Tuesday, July 10, 2012

Tony's, an Albino Catfish, and a Racist

We had some family down over the weekend.  It's really hard to be a tour guide for family and friends.  You never know what they will like or hate.  Anyway, after a few hours at the Baton Rouge Zoo, we thought we would take our guests to Tony's Seafood Market and Deli.  It's a very interesting place and the food is out of this world good. 

Gretchen discovered Tony's while teaching two summers ago.  What's funny about it is that most people in the BR would consider Tony's to be in the hood.  And some were shocked that we were there at 6:30 on a Saturday night.  My feeling is that most people are good natured and I probably have the same chance of getting a cap busted in my ass at the local Wal-mart as I would at Tony's. ( stepping off the soapbox) 

As you enter Tony's, there is a giant tank full water and catfish.  There is a short wall and walkway for the workers between the patrons and the tanks.  In that walk way, the workers will pull out the catfish on to the floor.  They flip, flop and shimmy around the floor until they are picked by a customer to be taken home.  The fish are then pinned to the wall, de-finned, and filleted.  There's blood all over the wall.  It's quite a site. 

Back to our visit.  One of the catfish attempting to escape the carnage happened to be an albino.  Everybody was crowding around to see it.  Apparently, there is some curse that comes along with the albino catfish.  So, I highly doubt anyone takes him/her home.  I'm not even sure what happened to it.  Anyway, as we are finishing gawking at the abnormality, word spreads about the albino catfish.  Upon hearing about the albino, an elderly black lady says "An albino catfish?  It must be for them" and proceeded to point at us.  I have no idea whether she was being mean or funny.  But I thought that was funny as hell.  Jokes about race can be funny as long as there not mean spirited.  And when it comes to jokes about race, everyone should lighten up. (who keeps putting this soapbox here)
I thought everyone heard her but it turns out I was the only one.  They all had a good laugh when I told them about later.  After witnessing enough ichth-ocide, we decided to order our food.  Rob (brother-in-law) thought we should order the Seafood Tray.  (you can access the menu in the above link)  The tray is for 10-12 people.  Uhhh there are 10 of us but 6 are kids but okay.  Oh and let's kick in a quart of gumbo for just good measure.  The order lady seemed unsure of our order and called a manager over. He took our order and said it would be 20 minutes.  That was cool because we could walk around the store looking at all the Cajun items. 

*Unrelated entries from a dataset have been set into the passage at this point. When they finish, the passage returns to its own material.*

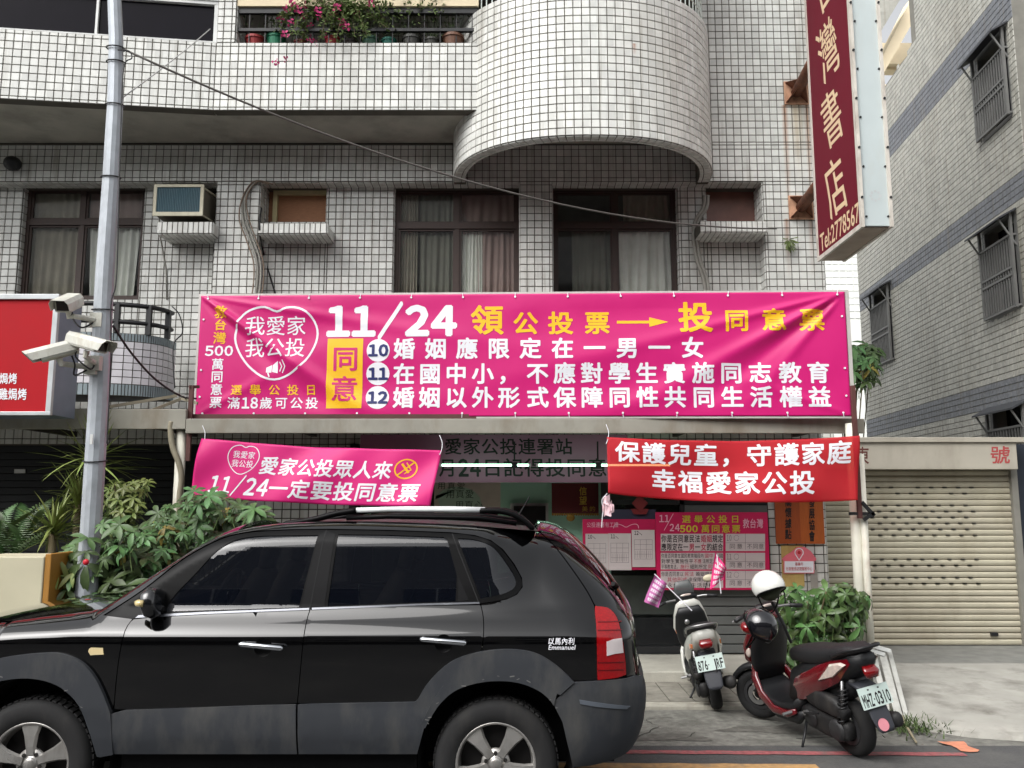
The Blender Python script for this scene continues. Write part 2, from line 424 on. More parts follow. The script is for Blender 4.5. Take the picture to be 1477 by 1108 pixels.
sheet('ground', [(-150, -150, 0), (150, -150, 0), (150, 150, 0), (-150, 150, 0)], gutter_m, -.012)
sheet('road', [(-60, -9, 0), (60, -9, 0), (60, 6.62, 0), (-60, 6.62, 0)], asph_m, -.004)
def gstrip(name, x0, y0, x1, y1, w, m, z=.001):
    a, b = G(x0, y0), G(x1, y1)
    n = 40; pts = []
    for i in range(n + 1):
        t = i / n; e = .012 * math.sin(i * 1.7) + .006 * math.sin(i * 4.1)
        p = a.lerp(b, t); pts.append((p.x, p.y + w / 2 + e * .4))
    for i in range(n, -1, -1):
        t = i / n; e = .012 * math.sin(i * 1.3 + 1); p = a.lerp(b, t); pts.append((p.x, p.y - w / 2 + e * .4))
    return sheet(name, [(x, y, 0) for x, y in pts], m, z)
gstrip('red_line', 700, 1083, 1392, 1088, .085, redl_m)
gstrip('yellow_line', 300, 1101, 1180, 1106, .11, orl_m)
# strip of pavement before the shop: a low kerb lip and paving tiles
KY = G(1000, 1022).y
struct_y1 = 8.62
pb = MB(); pb.box(-12, 3.62, KY, KY + .16, -.02, .022); 
o = pb.build('kerb', mat('kerb_stone', (178, 174, 162), rough=.85, var=.15, scale=12, dirt=(110, 104, 92), dirtamt=.7, dscale=4), bevel=.008); o['kind'] = 'structure'
pv = MB(); pv.box(-12, 3.62, KY + .161, 9.72, -.02, .012); pvo = pv.build('pavement', joint_m); pvo['kind'] = 'structure'
pm = None; gx = .22; nrow = 0; y = KY + .17
me_p = None; rest = MB()
while y < 9.6:
    dy = .30; x = -2.0 + (nrow % 2) * .0
    while x < 3.5:
        b = MB().box(-gx / 2 + .006, gx / 2 - .006, -dy / 2 + .005, dy / 2 - .005, 0, .012)
        if me_p is None:
            q = b.build('paving_tile', pave_m, pvo, local=True); me_p = q.data
        else:
            q = bpy.data.objects.new('paving_tile', me_p); C.objects.link(q); q.parent = pvo
        q.location = (x, y + dy / 2, .010 + random.uniform(-.0015, .0025)); x += gx
    y += dy; nrow += 1
# raised step at the foot of the shop front
sp = MB(); sp.box(.9, 3.62, 8.75, 9.72, 0, .12); o = sp.build('shop_step', conc_m, bevel=.01); o['kind'] = 'structure'
# concrete ramp up to the garage
A = [G(1292, 1040), G(1330, 1052), G(1400, 1062), G(1477, 1067), G(1700, 1082)]
B_ = [HIT(x, 957, (0, 0, .13), Vector((0, 0, 1))) for x in (1278, 1330, 1400, 1477, 1700)]
rv = []; rf = []; NJ = 8
for i, (a, b) in enumerate(zip(A, B_)):
    for j in range(NJ + 1):
        t = j / NJ; p = a.lerp(b, t); z = .02 + .11 * (t ** .7); rv.append((p.x, p.y, z))
for i in range(len(A) - 1):
    for j in range(NJ):
        k = i * (NJ + 1) + j; rf.append((k, k + NJ + 1, k + NJ + 2, k + 1))
b0 = len(rv)
for a in A: rv.append((a.x, a.y - .015, -.01))
for i in range(len(A) - 1): rf.append((i * (NJ + 1), b0 + i, b0 + i + 1, (i + 1) * (NJ + 1)))
m_ = MB(); m_.add(rv, rf); o = m_.build('ramp', ramp_m, smooth=True); o['kind'] = 'structure'
ap = MB(); ap.box(3.63, 14, B_[0].y - .05, 13, -.02, .126); o = ap.build('garage_apron', mat('apron_concrete', (122, 122, 117), rough=.85, var=.2, scale=7, dirt=(150, 148, 140), dirtamt=.5)); o['kind'] = 'structure'
so_ = [(1352, 1041), (1362, 1043), (1372, 1042), (1390, 1041), (1394, 1050), (1396, 1060), (1404, 1068), (1413, 1076), (1410, 1083), (1398, 1084), (1386, 1080), (1380, 1068), (1372, 1058), (1360, 1050)]
sheet('spray_mark', [G(x, 1070 + (y - 1041) * .36) for x, y in so_], spot_m, .004)

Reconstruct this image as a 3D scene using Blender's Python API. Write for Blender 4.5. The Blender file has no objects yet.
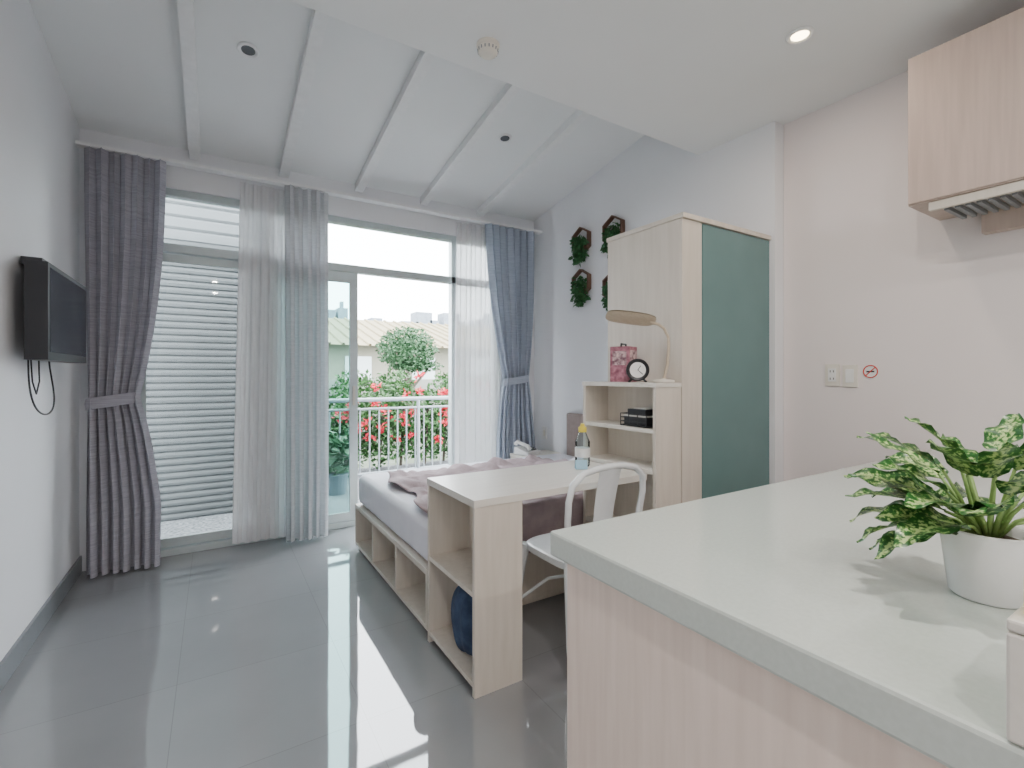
import bpy, math, random
from mathutils import Vector, Matrix
random.seed(7)
pi=math.pi
scene=bpy.context.scene

# ---------------------------------------------------------------- materials
def newmat(name):
    m=bpy.data.materials.new(name); m.use_nodes=True
    nt=m.node_tree; b=nt.nodes['Principled BSDF']
    return m,nt,b
def L(nt,a,b): nt.links.new(a,b)
def rgba(c): return (c[0],c[1],c[2],1)
def mat(name,col,rough=.5,metal=0,col2=None,scale=(4,4,4),nscale=5,bump=0,bscale=60,detail=3,spec=.5,coat=0,emit=None,es=0,trans=0):
    m,nt,b=newmat(name)
    b.inputs['Base Color'].default_value=rgba(col)
    b.inputs['Roughness'].default_value=rough
    b.inputs['Metallic'].default_value=metal
    b.inputs['Specular IOR Level'].default_value=spec
    b.inputs['Coat Weight'].default_value=coat
    tc=nt.nodes.new('ShaderNodeTexCoord')
    if col2 is None:
        col2=tuple(c*.95 for c in col)
    mp=nt.nodes.new('ShaderNodeMapping'); mp.inputs['Scale'].default_value=scale
    L(nt,tc.outputs['Object'],mp.inputs['Vector'])
    n=nt.nodes.new('ShaderNodeTexNoise'); n.inputs['Scale'].default_value=nscale; n.inputs['Detail'].default_value=detail
    L(nt,mp.outputs[0],n.inputs['Vector'])
    r=nt.nodes.new('ShaderNodeValToRGB')
    r.color_ramp.elements[0].position=.35; r.color_ramp.elements[1].position=.65
    r.color_ramp.elements[0].color=rgba(col2); r.color_ramp.elements[1].color=rgba(col)
    L(nt,n.outputs['Fac'],r.inputs['Fac']); L(nt,r.outputs['Color'],b.inputs['Base Color'])
    if bump>0:
        n2=nt.nodes.new('ShaderNodeTexNoise'); n2.inputs['Scale'].default_value=bscale; n2.inputs['Detail'].default_value=2
        L(nt,tc.outputs['Object'],n2.inputs['Vector'])
        bp=nt.nodes.new('ShaderNodeBump'); bp.inputs['Strength'].default_value=bump; bp.inputs['Distance'].default_value=.01
        L(nt,n2.outputs['Fac'],bp.inputs['Height']); L(nt,bp.outputs[0],b.inputs['Normal'])
    if emit:
        b.inputs['Emission Color'].default_value=rgba(emit); b.inputs['Emission Strength'].default_value=es
    return m
def fabric(name,col,col2,transl=.35,transp=0.0,scale=(3,3,60)):
    m=mat(name,col,.95,col2=col2,scale=scale,nscale=3,bump=.15,bscale=300,spec=.1)
    nt=m.node_tree; b=nt.nodes['Principled BSDF']; out=nt.nodes['Material Output']
    src=b.inputs['Base Color'].links[0].from_socket
    t=nt.nodes.new('ShaderNodeBsdfTranslucent'); L(nt,src,t.inputs['Color'])
    mx=nt.nodes.new('ShaderNodeMixShader'); mx.inputs[0].default_value=transl
    L(nt,b.outputs[0],mx.inputs[1]); L(nt,t.outputs[0],mx.inputs[2])
    last=mx
    if transp>0:
        tp=nt.nodes.new('ShaderNodeBsdfTransparent')
        m2=nt.nodes.new('ShaderNodeMixShader'); m2.inputs[0].default_value=transp
        L(nt,mx.outputs[0],m2.inputs[1]); L(nt,tp.outputs[0],m2.inputs[2]); last=m2
    L(nt,last.outputs[0],out.inputs['Surface'])
    return m

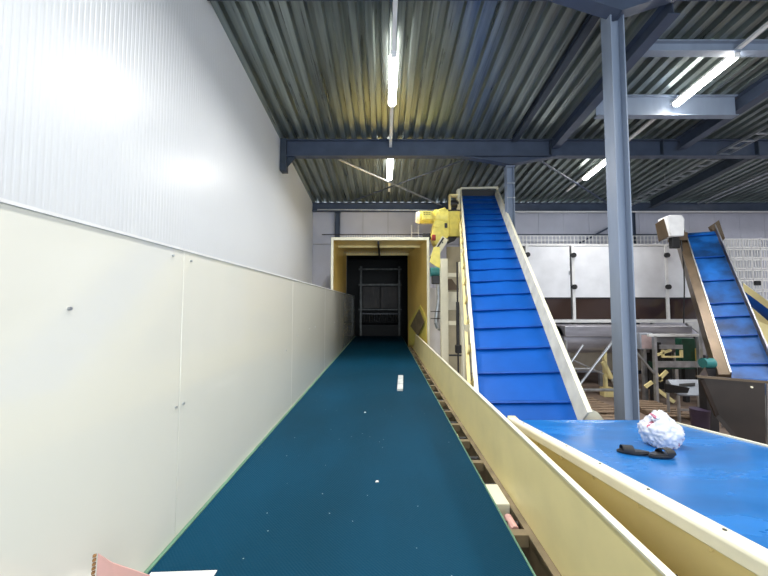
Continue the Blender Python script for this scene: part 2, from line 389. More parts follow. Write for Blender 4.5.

As I was standing waiting, my little one comes up and tries to tell me that her brother had hit her with something.   I glance over and see he has a miniature size oar used for stirring gumbo, swinging it around like he's Zorro or Bruce Lee.  I yell over at him to stop but he can't hear me.  At this moment, I hear someone yelling "Excuse me! Excuse me!"  It was a cashier trying to get my son's attention.  Yeah, good luck lady.  "Excuse me"? You might as well have been yelling "Hey, I'm a dumb-ass don't listen to me."  Anyhow, I get his attention and he quits...for then anyway.  And the cashier goes back to her duties.  I continue to wait for our food when I turn to see that he has that damn paddle again.  After a brief discussion of what I was going to do with the aforementioned paddle, he decided that putting it back on the hook was a good idea.  At some point, the manager brought the food to Carmen (sister) and they wave me over to the check-out.  I couldn't believe the size of the bag.  I've gone on a week long business trip and used a smaller bag.  It smelled so good.  But when we got home and ate..WOW!  It was so good.  10-12 people? HA!  I laugh at your suggestion.  We didn't finish it all but damn near did.  It was the best food I have had out in long time. 5 STARS!

1 comment:

  1. Sounds great. I wish we could get decent seafood in Illinois.